For English-only speakers, here’s a summary of some of the key points in the report:

  1. The process of becoming “guifan” will almost always mean that a Chinese company must begin to invoice all sales and purchases, and so pay much higher rates of tax, two to three years before any IPO can take place
  2. The higher tax rate will mean less cash for the business to invest in its own expansion. This, in turn, can lead to an erosion in market share, since “non-guifan” competitors will suddenly enjoy significant cost advantages
  3. Another likely consequence of becoming “guifan” – significantly lower net margins. This, in turn, impacts valuation at IPO
  4. The best way to lower the impact of “guifan” is to get more cash into the business as the process begins, either new bank lending or private equity. This can replenish the money that must now will go to pay the taxman, and so pump up the capital available to expansion and re-investment
  5. As a general rule, most  Chinese private companies with profits of at least Rmb30mn can raise at least five times more PE capital than they will pay in increased annual taxes from becoming “guifan”. A good trade-off, but not a free lunch
  6. For a PE fund, it’s necessary to accept that some of the money they invest in a private Chinese company will go, in effect, to pay Chinese taxes.

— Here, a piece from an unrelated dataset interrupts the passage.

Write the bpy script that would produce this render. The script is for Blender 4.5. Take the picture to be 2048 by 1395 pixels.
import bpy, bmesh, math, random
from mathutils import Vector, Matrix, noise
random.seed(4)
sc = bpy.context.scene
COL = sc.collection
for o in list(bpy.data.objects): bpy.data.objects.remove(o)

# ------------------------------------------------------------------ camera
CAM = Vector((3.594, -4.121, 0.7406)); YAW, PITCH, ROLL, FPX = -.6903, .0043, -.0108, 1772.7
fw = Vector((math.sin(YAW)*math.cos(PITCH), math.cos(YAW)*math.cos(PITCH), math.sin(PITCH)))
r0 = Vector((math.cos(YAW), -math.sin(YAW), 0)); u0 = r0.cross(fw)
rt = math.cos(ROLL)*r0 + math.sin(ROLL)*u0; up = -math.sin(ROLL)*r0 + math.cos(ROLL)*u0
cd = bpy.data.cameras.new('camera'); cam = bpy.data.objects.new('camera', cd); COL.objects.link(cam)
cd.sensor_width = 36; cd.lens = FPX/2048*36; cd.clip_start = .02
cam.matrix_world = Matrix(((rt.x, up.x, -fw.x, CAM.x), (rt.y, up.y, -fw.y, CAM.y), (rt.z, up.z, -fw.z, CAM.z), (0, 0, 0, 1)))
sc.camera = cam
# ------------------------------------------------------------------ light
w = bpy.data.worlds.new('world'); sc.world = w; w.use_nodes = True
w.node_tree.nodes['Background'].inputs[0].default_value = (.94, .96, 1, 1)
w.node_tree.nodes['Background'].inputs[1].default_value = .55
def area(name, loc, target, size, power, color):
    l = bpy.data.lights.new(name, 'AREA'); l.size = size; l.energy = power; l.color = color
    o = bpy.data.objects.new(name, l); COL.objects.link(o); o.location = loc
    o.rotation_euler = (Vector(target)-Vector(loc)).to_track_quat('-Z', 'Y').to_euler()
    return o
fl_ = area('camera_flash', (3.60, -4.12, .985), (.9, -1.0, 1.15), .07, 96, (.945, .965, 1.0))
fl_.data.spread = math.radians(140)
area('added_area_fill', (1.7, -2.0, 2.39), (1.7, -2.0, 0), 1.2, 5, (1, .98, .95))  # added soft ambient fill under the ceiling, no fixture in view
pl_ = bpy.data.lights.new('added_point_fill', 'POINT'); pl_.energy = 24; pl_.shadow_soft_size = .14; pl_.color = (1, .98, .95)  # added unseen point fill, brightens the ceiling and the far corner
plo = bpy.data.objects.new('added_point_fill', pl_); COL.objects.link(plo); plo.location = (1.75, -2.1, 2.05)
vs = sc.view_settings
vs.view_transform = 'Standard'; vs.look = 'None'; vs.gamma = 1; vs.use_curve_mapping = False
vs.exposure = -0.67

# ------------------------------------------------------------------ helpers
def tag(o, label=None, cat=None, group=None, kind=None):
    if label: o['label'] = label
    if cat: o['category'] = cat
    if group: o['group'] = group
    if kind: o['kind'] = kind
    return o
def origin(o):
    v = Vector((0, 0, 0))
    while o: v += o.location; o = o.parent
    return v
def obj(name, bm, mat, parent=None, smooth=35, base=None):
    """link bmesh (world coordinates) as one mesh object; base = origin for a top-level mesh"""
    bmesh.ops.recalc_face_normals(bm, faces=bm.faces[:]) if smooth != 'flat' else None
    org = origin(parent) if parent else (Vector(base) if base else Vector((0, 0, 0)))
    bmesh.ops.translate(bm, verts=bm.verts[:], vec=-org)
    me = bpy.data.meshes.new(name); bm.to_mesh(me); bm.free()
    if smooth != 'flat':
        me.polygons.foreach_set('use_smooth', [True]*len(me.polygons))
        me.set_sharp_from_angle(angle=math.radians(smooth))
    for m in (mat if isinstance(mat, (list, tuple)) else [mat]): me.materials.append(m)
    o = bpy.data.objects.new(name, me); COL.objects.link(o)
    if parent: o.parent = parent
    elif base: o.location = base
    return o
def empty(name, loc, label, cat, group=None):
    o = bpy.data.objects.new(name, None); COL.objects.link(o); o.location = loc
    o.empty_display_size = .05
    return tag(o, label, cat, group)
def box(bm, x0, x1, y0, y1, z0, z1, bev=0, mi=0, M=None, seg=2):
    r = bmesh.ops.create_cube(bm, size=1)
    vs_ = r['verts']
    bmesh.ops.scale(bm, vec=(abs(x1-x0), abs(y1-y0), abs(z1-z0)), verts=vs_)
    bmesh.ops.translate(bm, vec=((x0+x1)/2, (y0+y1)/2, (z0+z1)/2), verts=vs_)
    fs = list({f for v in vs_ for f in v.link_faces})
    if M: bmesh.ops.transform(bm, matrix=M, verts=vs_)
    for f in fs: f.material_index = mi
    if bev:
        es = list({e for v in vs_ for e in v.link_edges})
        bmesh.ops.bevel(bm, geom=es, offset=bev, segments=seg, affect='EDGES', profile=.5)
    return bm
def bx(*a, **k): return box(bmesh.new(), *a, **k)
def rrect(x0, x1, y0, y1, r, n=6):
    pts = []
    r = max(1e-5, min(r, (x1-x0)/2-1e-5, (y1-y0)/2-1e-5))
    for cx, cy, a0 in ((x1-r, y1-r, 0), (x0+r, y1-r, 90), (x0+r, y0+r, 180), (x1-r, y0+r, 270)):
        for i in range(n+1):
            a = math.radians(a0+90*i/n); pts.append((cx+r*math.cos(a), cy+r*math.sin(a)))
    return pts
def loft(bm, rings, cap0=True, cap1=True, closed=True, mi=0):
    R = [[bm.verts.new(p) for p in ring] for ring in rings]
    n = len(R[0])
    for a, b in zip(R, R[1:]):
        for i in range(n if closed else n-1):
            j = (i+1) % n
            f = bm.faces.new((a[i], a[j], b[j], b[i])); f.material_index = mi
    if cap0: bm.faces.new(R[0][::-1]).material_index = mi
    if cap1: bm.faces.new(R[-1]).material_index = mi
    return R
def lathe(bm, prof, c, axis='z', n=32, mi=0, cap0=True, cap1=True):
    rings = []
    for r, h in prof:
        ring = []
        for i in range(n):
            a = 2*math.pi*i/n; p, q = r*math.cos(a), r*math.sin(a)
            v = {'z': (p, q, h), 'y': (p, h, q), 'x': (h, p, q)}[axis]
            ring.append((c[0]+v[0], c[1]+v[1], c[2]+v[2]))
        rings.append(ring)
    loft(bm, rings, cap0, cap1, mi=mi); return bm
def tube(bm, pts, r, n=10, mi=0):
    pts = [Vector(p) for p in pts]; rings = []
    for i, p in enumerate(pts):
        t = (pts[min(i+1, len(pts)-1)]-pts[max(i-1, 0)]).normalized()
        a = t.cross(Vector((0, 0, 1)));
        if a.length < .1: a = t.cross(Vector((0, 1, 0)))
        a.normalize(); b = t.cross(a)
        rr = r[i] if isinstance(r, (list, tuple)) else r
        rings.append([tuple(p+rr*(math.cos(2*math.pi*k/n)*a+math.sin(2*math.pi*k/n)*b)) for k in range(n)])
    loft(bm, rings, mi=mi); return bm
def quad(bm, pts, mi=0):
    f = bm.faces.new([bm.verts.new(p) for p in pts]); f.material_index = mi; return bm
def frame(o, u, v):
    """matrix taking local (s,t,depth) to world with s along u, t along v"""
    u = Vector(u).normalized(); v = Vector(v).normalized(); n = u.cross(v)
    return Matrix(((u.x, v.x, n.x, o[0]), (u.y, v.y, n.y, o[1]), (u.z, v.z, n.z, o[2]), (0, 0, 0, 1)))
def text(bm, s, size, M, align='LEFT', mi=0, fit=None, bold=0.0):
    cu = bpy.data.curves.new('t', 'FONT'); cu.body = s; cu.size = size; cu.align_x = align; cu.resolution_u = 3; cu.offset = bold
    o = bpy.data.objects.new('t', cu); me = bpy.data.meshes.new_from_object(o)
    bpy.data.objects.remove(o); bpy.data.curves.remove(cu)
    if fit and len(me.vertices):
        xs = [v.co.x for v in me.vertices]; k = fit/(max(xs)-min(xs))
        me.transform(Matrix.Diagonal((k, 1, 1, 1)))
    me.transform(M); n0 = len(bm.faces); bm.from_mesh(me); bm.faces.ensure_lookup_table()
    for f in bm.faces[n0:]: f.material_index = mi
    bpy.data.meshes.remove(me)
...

But, since only “guifan” companies will get approved for a domestic Chinese IPO, the higher tax payments are like a toll payment to achieve exit at China’s high IPO valuations
  7. After IPO, the company will have plenty of money to expand its scale and so, in the best cases, claw back any cost disadvantage or net margin decline during the run-up to IPO

We spend more time dealing with “guifan” issues than just about anything else in our client work. Often that means working to develop valuation methodologies that allow our clients to raise PE capital without being excessively penalized for any short-term decrease in net income caused by “guifan” process.

Along with the meaty content, the report also features fifteen images of Tang Dynasty “Sancai ceramics, perhaps my favorite among all of China’s many sublime styles of pottery.